Dr. Andrés Otalváro und Dr. Wilfried Kruse (Leitungsteam GLEICH teilhaben) zogen ein Zwischenfazit und verwiesen auf Erkenntnisse aus dem Vorgängerprojekt samo.fa, das bereits Strategien zur langfristigen Stabilisierung der lokalen Arbeit entwickelt hatte. Sie betonten die Notwendigkeit, Migrant:innenorganisationen strukturell zu stärken und institutionell anzuerkennen.

Dr. Wilfried Kruse (links) und Dr. Andrés Otalváro (rechts) vom Leitungsteam GLEICH teilhaben zogen ein Zwischenfazit. Hierbei beriefen sie sich auf das Buch „Nahe bei den Menschen – Sechs Jahre lokale Geflüchtetenarbeit“, welches kürzlich im transcript-Verlag erschienen ist.

Im abschließenden Gespräch mit dem Migrationswissenschaftler Dr. Wilfried Kruse und Teil des Leitungsteams des Projekts, wurden drei zentrale Punkte herausgestellt:

  1. Geflüchtetenarbeit bleibt eine kommunale Daueraufgabe – trotz aller politischen Kontroversen.
  2. Demokratische Migrant:innenorganisationen sind für diese Arbeit unersetzlich.
  3. Der Umgang mit besonders verletzlichen Gruppen ist ein Gradmesser für den Zustand der Einwanderungsgesellschaft.

Ausblick

Lamine Conté (Haus Afrika, BV NeMO) und Dr. Wilfried Kruse schlossen die Konferenz mit einem Ausblick:
Die Herausforderungen bleiben groß – aber das Engagement ist größer.
Die Regionale Dialogkonferenz in Völklingen war ein eindrucksvoller Beleg dafür, dass Beteiligung, Vernetzung und klare Worte notwendig und möglich sind – für ein solidarisches Zusammenleben in der Migrationsgesellschaft.

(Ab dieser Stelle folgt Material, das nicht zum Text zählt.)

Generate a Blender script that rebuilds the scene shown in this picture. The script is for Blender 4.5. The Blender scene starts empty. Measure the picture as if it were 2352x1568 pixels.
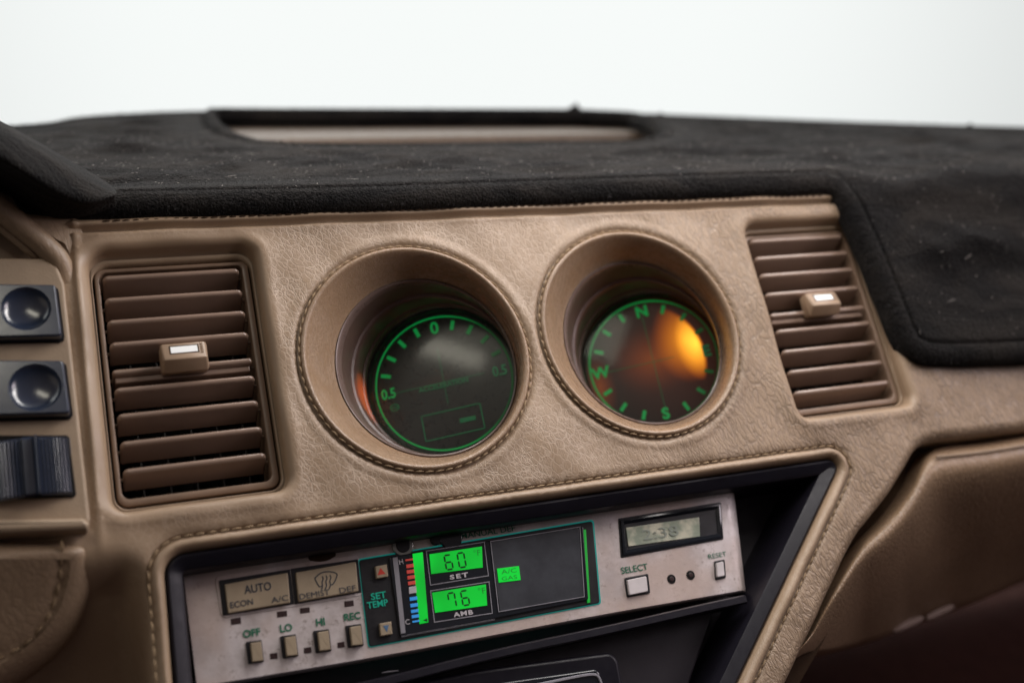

Lamine Conté vom Haus Afrika und Bundesvorstand des BV NeMO schloss mit einem klaren Appell:

„Nur wenn die Stimme der Geflüchteten nicht am Rand bleibt, sondern ins Zentrum der Arbeit rückt, können wir wirklich gleich teilhaben.“

Projektkoordination: Boneah Camara und Lamine Conté
Veranstalter: Haus Afrika e.V. im Projekt GLEICH teilhaben des BV NeMO
Ort: Haus Afrika, Rathausstraße 37, 66333 Völklingen
Datum: Freitag, 9. Mai 2025 13.30-20 Uhr

Haus Afrika e.V.

Als gemeinnützige Organisation versteht sich Haus Afrika e.V. als Brücke zwischen Menschen verschiedener Nationen, zwischen allen, die sich für den Kontinent Afrika, seine Menschen und seine Kulturen interessieren. Haus Afrika e.V. ist inzwischen ein fester Bestandteil als Akteur in der kulturellen und integrativen Arbeit. Der Verein bietet: Kinder und Jugendhilfe; Hilfe für Flüchtlinge, Nachhaltige und vielfältige Projekte für Kinder, Jugendliche und Erwachsene, Lobbyarbeit zu Gunsten der Integration, Beratung im Ausländerrecht, Fairer-Handel-Kampagne und entwicklungspolitische Bildung, Ausländerprojekte.